Dat is waar, maar wie is nu uiteindelijk eindverantwoordelijk? Wie kun je aanspreken als de kinderopvang niet loopt?
“In principe is het zo dat er vanaf augustus een aansluiting moet worden georganiseerd door de scholen met een kinderopvangorganisatie. Ouders kunnen daar om vragen. De school is verantwoordelijk voor de aansluiting, maar niet voor het aantal plaatsen in de buitenschoolse opvang. Daarvoor zijn de kinderopvangondernemingen verantwoordelijk. Als er sprake is van een capaciteitsprobleem, dan moeten de kinderopvangorganisaties zélf extra capaciteit aanboren in de markt. Je zult ook zien dat er meer aanbieders op de markt komen, dus scholen gaan misschien kiezen voor twee aanbieders, zeker als een tweede in de buurt nog wel extra plaatsen heeft. Op die manier is de kring rond.”

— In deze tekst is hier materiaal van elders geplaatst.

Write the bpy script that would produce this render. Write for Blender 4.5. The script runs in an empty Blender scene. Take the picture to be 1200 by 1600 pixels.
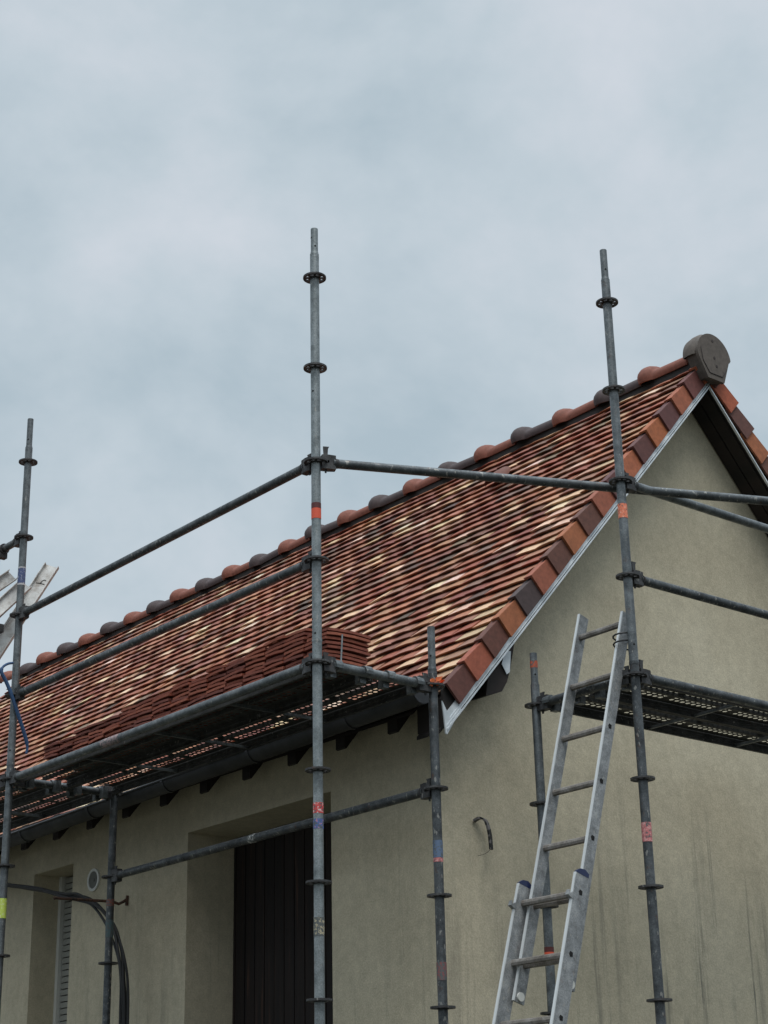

In de media wordt veel aandacht besteed aan het lerarentekort, maar minstens even groot zal het toekomstige schoolleiderstekort zijn. Wat gaat u daaraan doen?

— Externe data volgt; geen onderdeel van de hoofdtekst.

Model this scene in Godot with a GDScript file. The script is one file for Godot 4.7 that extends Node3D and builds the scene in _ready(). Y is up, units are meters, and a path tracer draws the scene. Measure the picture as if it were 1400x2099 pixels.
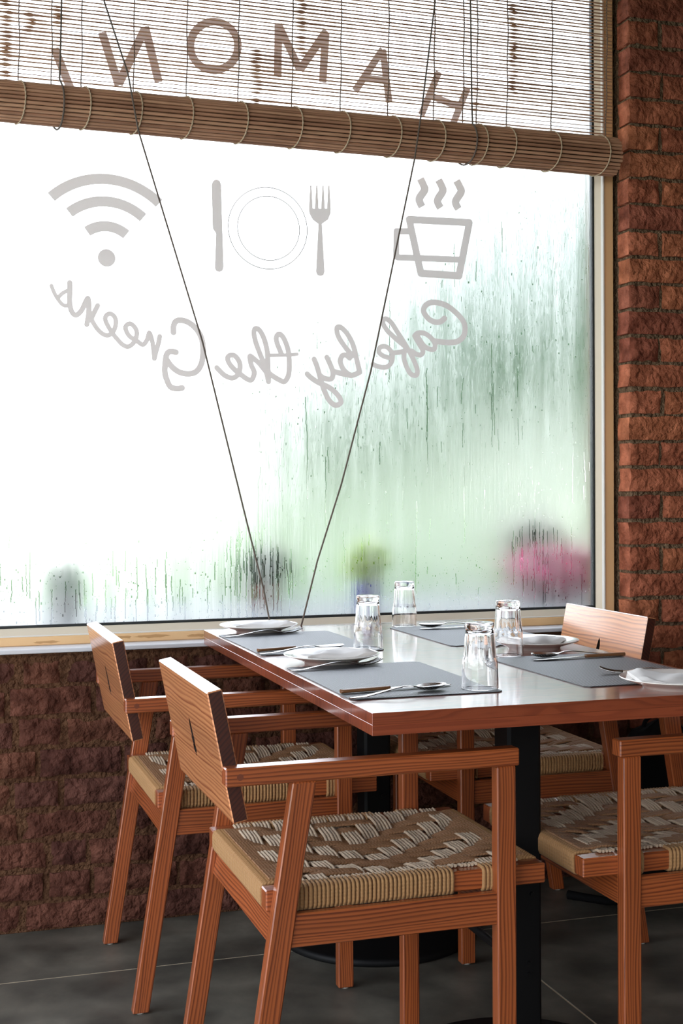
extends Node3D
# A café table for four in front of a fogged shop window, brick walls around it.

var M := {}
var used := {}
var rng := RandomNumberGenerator.new()

# ---------------------------------------------------------------- scene tree helpers
func put(o: Node3D, called: String, parent: Node) -> Node3D:
	var n := called
	if parent == self:
		var k: int = used.get(called, 0)
		used[called] = k + 1
		if k > 0:
			n = "%s_%03d" % [called, k]
	else:
		var key := str(parent.get_instance_id()) + called
		var k: int = used.get(key, 0)
		used[key] = k + 1
		if k > 0:
			n = "%s_%03d" % [called, k]
	o.name = n
	parent.add_child(o, true)
	return o

func tag(o: Node, label: String, category: String, group := "") -> void:
	o.set_meta("label", label)
	o.set_meta("category", category)
	if group != "":
		o.set_meta("group", group)

func thing(called: String, label: String, category: String, at := Vector3.ZERO, turn := 0.0, group := "") -> Node3D:
	var o := Node3D.new()
	put(o, called, self)
	o.position = at
	o.rotation.y = turn
	tag(o, label, category, group)
	return o

func struct_node(called: String) -> Node3D:
	var o := Node3D.new()
	put(o, called, self)
	o.set_meta("kind", "structure")
	return o

func inst(mesh: Mesh, called: String, mat: Material, parent: Node) -> MeshInstance3D:
	var o := MeshInstance3D.new()
	o.mesh = mesh
	o.material_override = mat
	put(o, called, parent)
	return o

func obj(st: SurfaceTool, called: String, mat: Material, parent: Node) -> MeshInstance3D:
	return inst(st.commit(), called, mat, parent)

func copy_thing(root: Node3D, called: String, at: Vector3, turn: float, label: String, group := "") -> Node3D:
	var r: Node3D = root.duplicate()
	put(r, called, self)
	r.position = at
	r.rotation.y = turn
	r.set_meta("label", label)
	if group != "":
		r.set_meta("group", group)
	return r

# ---------------------------------------------------------------- mesh helpers
func mb() -> SurfaceTool:
	var st := SurfaceTool.new()
	st.begin(Mesh.PRIMITIVE_TRIANGLES)
	return st

func vtx(st: SurfaceTool, p: Vector3, n: Vector3, uv: Vector2) -> void:
	st.set_normal(n)
	st.set_uv(uv)
	st.add_vertex(p)

func tri(st: SurfaceTool, a: Vector3, b: Vector3, c: Vector3, na: Vector3, nb: Vector3, nc: Vector3, ua := Vector2.ZERO, ub := Vector2.ZERO, uc := Vector2.ZERO) -> void:
	var n := (a - c).cross(a - b)
	vtx(st, a, na, ua)
	if n.dot(na + nb + nc) >= 0.0:
		vtx(st, b, nb, ub)
		vtx(st, c, nc, uc)
	else:
		vtx(st, c, nc, uc)
		vtx(st, b, nb, ub)

var LU := 0.6
var LV := 0.15
var uv_shift := Vector2.ZERO
func wood_uv(p: Vector3, n: Vector3, l: Vector3) -> Vector2:
	var a := n.cross(l)
	if a.length() < 0.35:
		a = l.cross(Vector3(0.3, 0.9, 0.2)).normalized()
		var b := l.cross(a)
		return Vector2(p.dot(b) / LU * 0.4, p.dot(a) / LV * 0.8) + uv_shift
	return Vector2(p.dot(l) / LU, p.dot(a.normalized()) / LV) + uv_shift

func flat(st: SurfaceTool, pts: Array, ref: Vector3, l: Vector3) -> void:
	var mid := Vector3.ZERO
	for p in pts:
		mid += p
	mid /= pts.size()
	var n: Vector3 = (pts[0] - pts[2]).cross(pts[0] - pts[1]).normalized()
	if n.dot(mid - ref) < 0.0:
		n = -n
	for i in range(1, pts.size() - 1):
		tri(st, pts[0], pts[i], pts[i + 1], n, n, n, wood_uv(pts[0], n, l), wood_uv(pts[i], n, l), wood_uv(pts[i + 1], n, l))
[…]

“We weten dat er op dit moment 150 vacatures zijn en als we niet oppassen worden dat er over een paar jaar vijfhonderd. Dat geeft de urgentie van het onderwerp aan. We moeten kijken naar de arbeidsomstandigheden waarin schoolleiders hun werk doen, ze moeten genoeg ruimte krijgen om met hun core business bezig te zijn. Dat kan dus door meer ondersteunende functies in het leven te roepen, minder bureaucratie en zaken op een andere manier te regelen. Daarnaast kijk ik ook naar de arbeidsvoorwaarden. Daar kan ik nu nog niks specifi eks over zeggen; dat kan pas in de komende tijd bekeken worden.”
Hebt u zelf één onderwerp waarvan u denkt: als ik over vier jaar klaar ben als staatssecretaris, dan is dat opgelost?
“O jee, dat is vragen om het prijsgeven waar mijn loyaliteit ligt. Ik heb bij meerdere onderwerpen mijn hart liggen. Mag ik er een paar noemen? De segregatie in het onderwijs baart me veel zorgen, de kwaliteit van het basisonderwijs moet beter, het tekort aan schoolleiders moet aangepakt. Ook moet er meer ruimte komen voor onderwijzend personeel om weer met de inhoud van hun vak bezig te zijn. Zo, nu weet je mijn agenda voor de komende jaren.”